┌────────
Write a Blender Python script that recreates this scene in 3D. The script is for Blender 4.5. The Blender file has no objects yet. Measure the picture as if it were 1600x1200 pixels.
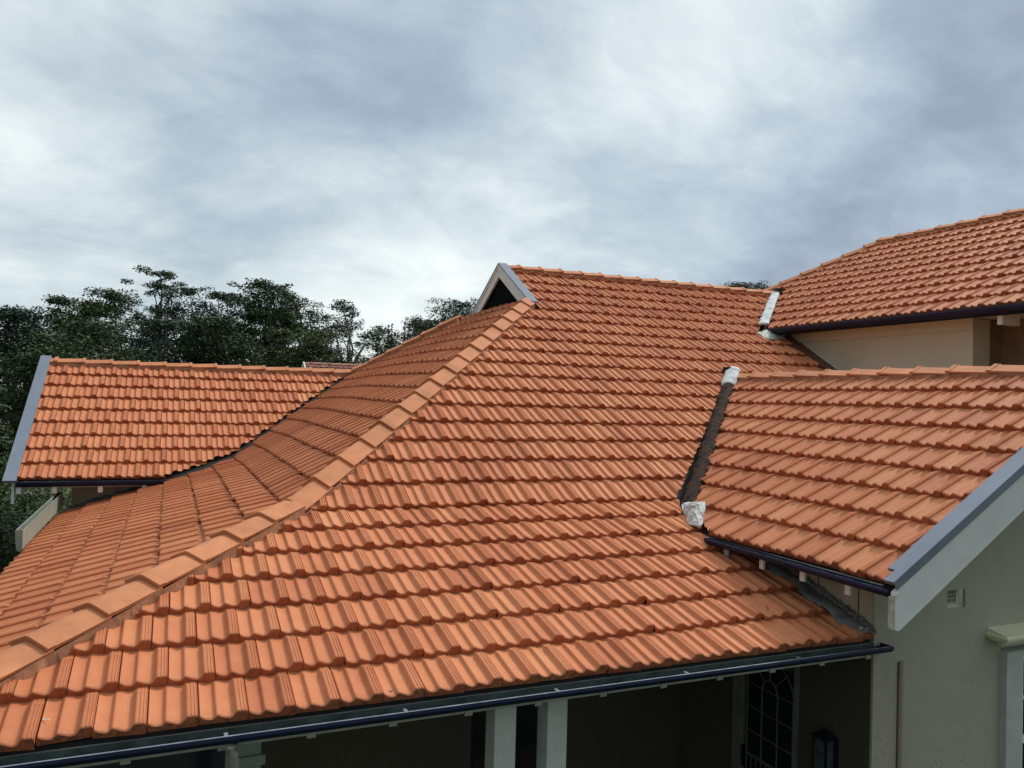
import bpy, math, random
from mathutils import Vector, Matrix
import numpy as np
R_ = math.radians
random.seed(7); rng = np.random.default_rng(7)

# ------------------------------------------------------------------ camera
scene = bpy.context.scene
cam_d = bpy.data.cameras.new("camera"); cam = bpy.data.objects.new("camera", cam_d)
scene.collection.objects.link(cam); scene.camera = cam
cam_d.sensor_width = 36.0; cam_d.lens = 1238.1/1600*36.0
cam_d.clip_start = .05; cam_d.clip_end = 3000
YAW, PIT, ROL = R_(23.348), R_(1.152), R_(1.548)
fwd = Vector((math.sin(YAW)*math.cos(PIT), math.cos(YAW)*math.cos(PIT), math.sin(PIT)))
rt0 = Vector((math.cos(YAW), -math.sin(YAW), 0)); up0 = rt0.cross(fwd)
cr = math.cos(ROL)*rt0 + math.sin(ROL)*up0; cu = -math.sin(ROL)*rt0 + math.cos(ROL)*up0
M = Matrix((cr, cu, -fwd)).transposed().to_4x4(); cam.matrix_world = M

# ------------------------------------------------------------------ world
SUN_AZ, SUN_EL = R_(72), R_(46)      # azimuth from +y towards +x
world = bpy.data.worlds.new("World"); scene.world = world; world.use_nodes = True
nt = world.node_tree; nt.nodes.clear()
def N(tree, typ, **kw):
    n = tree.nodes.new(typ)
    for k, v in kw.items():
        if k in n.inputs and not hasattr(n, k): n.inputs[k].default_value = v
        else: setattr(n, k, v)
    return n
def L_(tree, a, b): tree.links.new(a, b)
def mth(tree, op, a, b=None, c=None, clamp=False):
    n = tree.nodes.new('ShaderNodeMath'); n.operation = op; n.use_clamp = clamp
    for i, v in enumerate((a, b, c)):
        if v is None: continue
        if isinstance(v, (int, float)): n.inputs[i].default_value = v
        else: tree.links.new(v, n.inputs[i])
    return n.outputs[0]
def ramp(tree, fac, stops, interp='LINEAR'):
    n = tree.nodes.new('ShaderNodeValToRGB'); n.color_ramp.interpolation = interp
    e = n.color_ramp.elements
    while len(e) < len(stops): e.new(.5)
    for el, (p, c) in zip(e, stops):
        el.position = p; el.color = (c[0], c[1], c[2], 1) if not isinstance(c, (int, float)) else (c, c, c, 1)
    tree.links.new(fac, n.inputs[0]); return n.outputs[0]
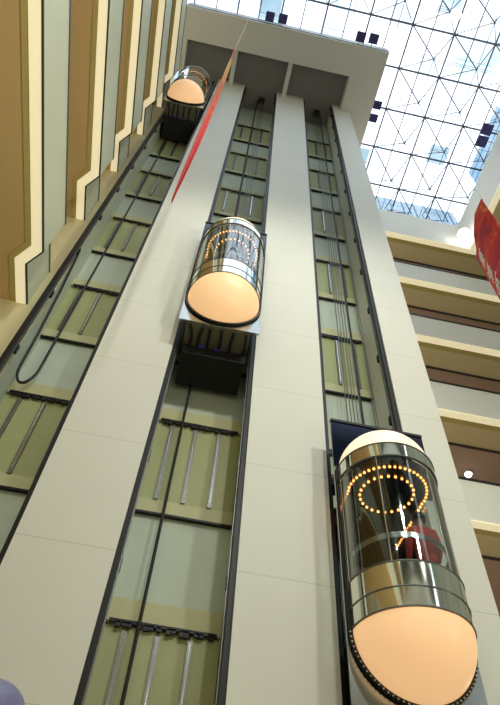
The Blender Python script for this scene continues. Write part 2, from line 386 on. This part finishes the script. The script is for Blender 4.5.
└────────
[Aim of the exercise] Pictures are excluded: retype only the lines from the beginning of the listing above through the line with "M = Matrix((cr, cu, -fwd)).transposed().to_4x4();", both included.

[Result below]
Write a Blender Python script that recreates this scene in 3D. The script is for Blender 4.5. The Blender file has no objects yet. Measure the picture as if it were 1600x1200 pixels.
import bpy, math, random
from mathutils import Vector, Matrix
import numpy as np
R_ = math.radians
random.seed(7); rng = np.random.default_rng(7)

# ------------------------------------------------------------------ camera
scene = bpy.context.scene
cam_d = bpy.data.cameras.new("camera"); cam = bpy.data.objects.new("camera", cam_d)
scene.collection.objects.link(cam); scene.camera = cam
cam_d.sensor_width = 36.0; cam_d.lens = 1238.1/1600*36.0
cam_d.clip_start = .05; cam_d.clip_end = 3000
YAW, PIT, ROL = R_(23.348), R_(1.152), R_(1.548)
fwd = Vector((math.sin(YAW)*math.cos(PIT), math.cos(YAW)*math.cos(PIT), math.sin(PIT)))
rt0 = Vector((math.cos(YAW), -math.sin(YAW), 0)); up0 = rt0.cross(fwd)
cr = math.cos(ROL)*rt0 + math.sin(ROL)*up0; cu = -math.sin(ROL)*rt0 + math.cos(ROL)*up0
M = Matrix((cr, cu, -fwd)).transposed().to_4x4(); cam.matrix_world = M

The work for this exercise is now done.